Even Southern babies know that "Gimme some sugar" is not a request for
the white, granular sweet substance that sits in a pretty little bowl
in the middle of the table.
_____

All Southerners know exactly when "by and by" is. They might not use
the term, but they know the concept well.
_____

Only a Southerner knows instinctively that the best gesture of solace
for a neighbor who's got trouble is a plate of hot fried chicken and a
big bowl of cold potato salad. If the neighbor's trouble is a real
crisis, they also know to add a large banana puddin!(or chocolate cake*)
_____

Only Southerners grow up knowing the difference between "right near"
and "a right far piece." They also know that "just down the road" can be
1 mile or 20.
_____

Only a Southerner, both knows and understands, the difference between a
redneck, a good ol' boy, and po' white trash.
_____

No true Southerner would ever assume that the car with the flashing
turn signal is actually going to make a turn.
_____

A Southerner knows that "fixin" can be used as a noun, a verb, or an
adverb.
_____

Only Southerners make friends while standing in lines, ... and when
we're "in line," . we talk to everybody!
_____

Put 100 Southerners in a room and half of them will discover they're
related, even if only by marriage.
_____

In the South, y'all is singular, all y'all is plural.
_____

Southerners know grits come from corn and how to eat them.
_____

Every Southerner knows tomatoes with eggs, bacon, grits, and coffee are
perfectly wonderful; that red eye gravy is also a breakfast food; and
that fried green tomatoes are not a breakfast food.
_____

When you hear someone say, "Well, I caught myself lookin'," you know
you are in the presence of a genuine Southerner!
_____

Only true Southerners say "sweet tea" and "sweet milk." Sweet tea
indicates the need for sugar and lots of it -- we do not like our tea
unsweetened. "Sweet milk" means you don't want buttermilk.
_____

And a true Southerner knows you don't scream obscenities at little old
ladies who drive 30 MPH on the freeway. You just say,"Bless her heart"
... and go your own way.
_____

To those of you who are still a little embarrassed by your Southerness:
Take two tent revivals and a dose of sausage gravy and call me in the
morning. Bless your heart!
_____
And to those of you who are still having a hard time understanding all
this Southern stuff, ... bless your hearts, I hear they are fixin' to
have classes on Southernness as a second language!
_____

And for those that are not from the South but have lived here for a
long time, all y'all need a sign to hang on y'alls front porch that reads
"I ain't from the South, but I got here as fast as I could."

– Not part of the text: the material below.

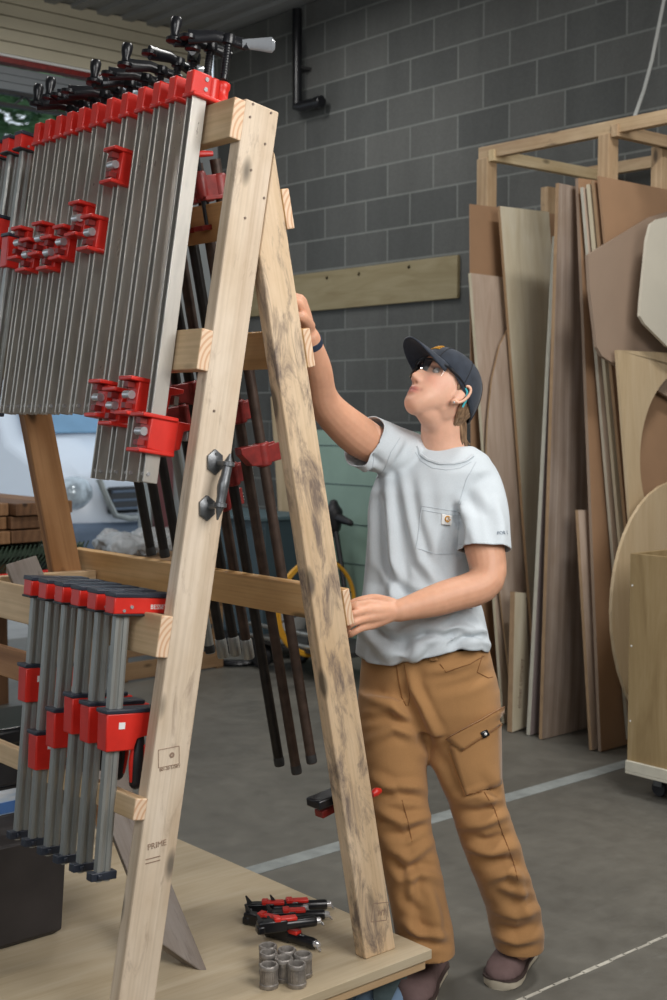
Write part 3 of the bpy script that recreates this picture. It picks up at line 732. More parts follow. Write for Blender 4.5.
# ------------------------------------------------------------------ sheet storage rack
XF = 4.85; ZT = 2.78
sr = empty('storage_rack', (5.2, 3.5, 0), None, 'open lumber frame of posts and beams holding sheet goods by the block wall', 'rack')
YA = 4.455; YB = 3.72
for (x, y) in ((XF, YA), (5.64, YA), (5.64, YB), (5.64, 2.75)):
    beam('post', (x, y, 0), (x, y, ZT-.02), .07, .07, (1, 0, 0), M['framew'], sr)
for (x, y) in ((XF, YB), (5.25, YB)): beam('drop_post', (x, y, ZT-.36), (x, y, ZT-.02), .062, .07, (1, 0, 0), M['framew'], sr)
beam('post', (5.34, YA+.02, 0), (5.34, YA+.02, ZT-.1), .05, .06, (1, 0, 0), M['framew'], sr)
beam('top_beam', (XF, 2.3, ZT+.01), (XF, YA+.04, ZT+.01), .04, .06, (0, 0, 1), M['framew'], sr)
beam('top_beam', (5.66, 2.3, ZT+.01), (5.66, YA+.04, ZT+.01), .04, .06, (0, 0, 1), M['framew'], sr)
beam('cross_beam', (XF-.03, YA-.055, ZT-.012), (5.72, YA-.055, ZT-.012), .038, .055, (0, 0, 1), M['cream'], sr)
beam('cross_beam', (XF-.03, YB-.055, ZT-.01), (5.72, YB-.055, ZT-.01), .038, .055, (0, 0, 1), M['framew'], sr)
def sheet(name, poly, yb, yt, mat, thick, label, cat='panel', edge=None, group=None):
    """flat panel standing on the floor: its plane holds the X direction, at Y=yb on the floor and Y=yt at 2.5 m"""
    p0 = V(4.7, yb, 0); n = V(1, 0, 0).cross(V(0, yt-yb, 2.5)).normalized()
    if n.y > 0: n = -n
    pts = [onpl(px, py, p0, n) for px, py in poly]
    for p in pts: p.z = max(p.z, .004)
    R = frame(V(0, yt-yb, 2.5), n)
    cen = sum(pts, Vector())/len(pts)
    T = Matrix.Translation(cen) @ R.to_4x4(); inv = T.inverted()
    mb = MB(); mb.prism([inv @ p for p in pts], V(0, 0, -thick)); mb.mi = [0, 0]+[1]*len(pts)
    o = mb.build(name, [mat, edge or mat], None, 0, smooth=False, world=False); o.matrix_basis = T
    return tag(o, label, cat, group), p0, n
sheet('hardboard_sheet', [(470, 204), (556, 214), (556, 690), (473, 720)], 4.35, 4.40, M['mdf'], .006, 'brown hardboard sheet at the far left end of the rack, bare top corner showing')
sheet('veneer_sheet', [(471, 273), (556, 284), (570, 700), (504, 729)], 4.22, 4.37, M['pinkwood'], .018, 'pinkish veneered sheet with straight top, leaning directly before the hardboard sheet', edge=M['birch'])
sheet('curved_panel', [(486, 470), (488, 420), (492, 380), (500, 345), (512, 322), (540, 318), (575, 700), (515, 726)], 4.19, 4.335, M['pinkwood'], .010, 'panel with a rounded top corner leaning on the pinkish veneered sheet', edge=M['edgetan'])
sheet('maple_sheet', [(500, 206), (549, 212), (580, 690), (539, 727)], 4.15, 4.30, M['birch'], .016, 'pale maple sheet with slanted edge, standing right of the brown hardboard corner', edge=M['edgetan'])
so, p0, n = sheet('pine_board', [(515, 592), (526, 593), (531, 725), (512, 733)], 4.08, 4.11, M['birch'], .03, 'short pine board with faint lettering, standing at the foot of the sheets', 'board', edge=M['edgetan'])
q0 = onpl(519, 712, p0+n*.0012, n); q1 = onpl(522, 655, p0+n*.0012, n)
yv = (q1-q0).normalized(); zv = n; xv = yv.cross(zv)
mt = Matrix((yv, zv.cross(yv), zv)).transposed().to_4x4(); mt.translation = (q0+q1)/2
text('lettering', 'timber company', .036, M['ink'], so, mt)
sheet('white_edge_sheet', [(556, 236), (590, 244), (590, 715), (530, 737)], 3.985, 3.87, M['purple'], .022, 'purplish sheet with a bright pale edge beside the grey oak sheet', edge=M['edge'])
sheet('oak_sheet', [(559, 183), (578, 187), (640, 700), (590, 729), (542, 740)], 3.90, 3.838, M['greyoak'], .019, 'tall grey oak sheet with visible grain, standing in the middle of the rack', edge=M['edgetan'])
sheet('fibreboard_sheet', [(578, 178), (640, 186), (660, 735), (601, 755)], 3.585, 3.775, M['mdf'], .016, 'tall brown fibreboard sheet right of the grey oak sheet', edge=M['mdf2'])
sheet('cedar_board', [(578, 510), (589, 510), (604, 748), (592, 753)], 3.625, 3.85, M['pinkwood'], .016, 'short brown board standing between the grey oak sheet and the brown fibreboard', 'board', edge=M['edgetan'])
for i, (t, b, m, lb) in enumerate((((583, 187), (629, 740), 'edge', 'pale-edged thin strip leaning outermost behind the shield-shaped panel'), ((589, 184), (638, 738), 'birch', 'thin plywood strip leaning second behind the shield-shaped panel'), ((594, 180), (646, 736), 'edgetan', 'thin tan strip leaning closest behind the shield-shaped panel'))):
    sheet('plywood_strip', [t, (t[0]+22, t[1]+4), (b[0]+26, b[1]-8), b], 3.56-.03*i, 3.735-.03*i, M[('pinkwood', 'birch', 'mdf')[i]], .016, lb, 'strip', edge=M[m], group='strips leaning behind the shield panel')
sheet('backing_sheet', [(599, 176), (690, 194), (715, 700), (652, 730)], 3.46, 3.64, M['mdf'], .012, 'large tan brown sheet with straight top edge, rearmost at the right end of the rack')
sheet('shield_panel', [(588, 255), (650, 217), (690, 205), (690, 410), (640, 380), (617, 366), (602, 356), (597, 347), (590, 290)], 3.42, 3.58, M['mdf2'], .016, 'brown shield-shaped panel with angled corners, high at the right of the rack')
def arc(cx, cy, rx, ry, a0, a1, k=18): return [(cx+rx*math.cos(math.radians(a0+(a1-a0)*i/k)), cy+ry*math.sin(math.radians(a0+(a1-a0)*i/k))) for i in range(k+1)]
sheet('round_cut_panel', [(617, 350), (692, 354), (692, 372)]+arc(690, 460, 50, 92, -75, -180)+arc(690, 460, 50, 92, 180, 130, 8)+[(655, 720), (646, 725)], 3.38, 3.53, M['tan'], .014, 'tan plywood panel with a round hole cut in it')
sheet('pale_panel', [(651, 224), (658, 219), (690, 212), (690, 358), (667, 346), (645, 324), (640, 316), (641, 300), (647, 240)], 3.33, 3.45, M['paleply'], .014, 'pale grey-white panel with cut corners, topmost at the right edge')
sheet('disc_panel', arc(682, 612, 70, 132, 0, 360, 40)[:-1], 3.33, 3.42, M['tan'], .016, 'large round tan disc leaning behind the plywood box')

# plywood box on casters
zb = .10; pbx = onax(627, 770, 2, zb); ztp = onax(627, 553, 0, pbx.x).z
bx = empty('plywood_box', (pbx.x+.3, pbx.y-.35, 0), None, 'open plywood box on casters at the right edge of the photo', 'box')
L = .8; x0 = pbx.x; y1 = pbx.y; hh = ztp-zb
beam('side_panel', (x0+.009, y1-L/2, zb), (x0+.009, y1-L/2, ztp), L, .018, (1, 0, 0), M['boxply'], bx, .001)
beam('side_panel', (x0+.591, y1-L/2, zb), (x0+.591, y1-L/2, ztp), L, .018, (1, 0, 0), M['boxply'], bx, .001)
for yy in (y1-.009, y1-L+.009): beam('end_panel', (x0+.30, yy, zb), (x0+.30, yy, ztp), .018, .562, (1, 0, 0), M['boxply'], bx, .001)
beam('bottom_panel', (x0+.018, y1-L/2, zb+.02), (x0+.58, y1-L/2, zb+.02), L-.04, .018, (0, 0, 1), M['boxply'], bx, .001)
MB().box((x0-.007, y1-L/2, zb+.022), (.013, L, .040)).box((x0-.003, y1-L/2, zb-.004), (.02, L, .012)).build('base_trim', M['edge'], bx, bevel=.002, smooth=False)
mb = MB()
for zz in (.2, .5, .74): mb.tube([V(x0+.001, y1-.012, zb+zz), V(x0-.001, y1-.012, zb+zz)], .004, 8).tube([V(x0+.001, y1-.25, zb+zz+.03), V(x0-.001, y1-.25, zb+zz+.03)], .004, 8)
mb.build('nail', M['white'], bx)
for (x, y) in ((.08, -.1), (.08, -.7), (.52, -.1), (.52, -.7)):
    f = MB().box((x0+x, y1+y, zb-.012), (.06, .06, .008)).box((x0+x-.016, y1+y, zb-.035), (.004, .04, .045)).box((x0+x+.016, y1+y, zb-.035), (.004, .04, .045)).build('caster', M['zinc'], bx, bevel=.001)
    MB().lathe([(.012, -.01), (.03, -.012), (.034, 0), (.03, .012), (.012, .01)], 20, Matrix.Translation(V(x0+x, y1+y, .034)) @ Matrix.Rotation(pi/2, 4, 'Y')).build('wheel', M['blackrub'], f)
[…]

Southern girls know men may come and go, but friends are fahevah !

Now...... Shugah, send this to someone who was raised in the South or
wish they had been!

If you're a Northern transplant, Bless your little heart, fake it.
We know you got here as fast as you could

*Added by blog poster

2 Comments:

Anonymous BobbieMonster said...

I too, am grateful to have been raised in the south; Thank your Grandma. My boss has another southerness to add: Southern women know that CoCola is an approptiate morning beverage. They all seem to drink the stuff with breakfast, those that don't drink coffee!

3/23/2007 10:48:00 AM  
Blogger Kappa no He said...

Despite what I wrote on Matt's blog, I miss that accent. I still use 'fixin' though.

Last week I was trying to describe the south to a Japanese friend. I was like you're there and you never want to leave. Everyone is so warm-hearted and personable. And also, you can go barefoot anywhere you want!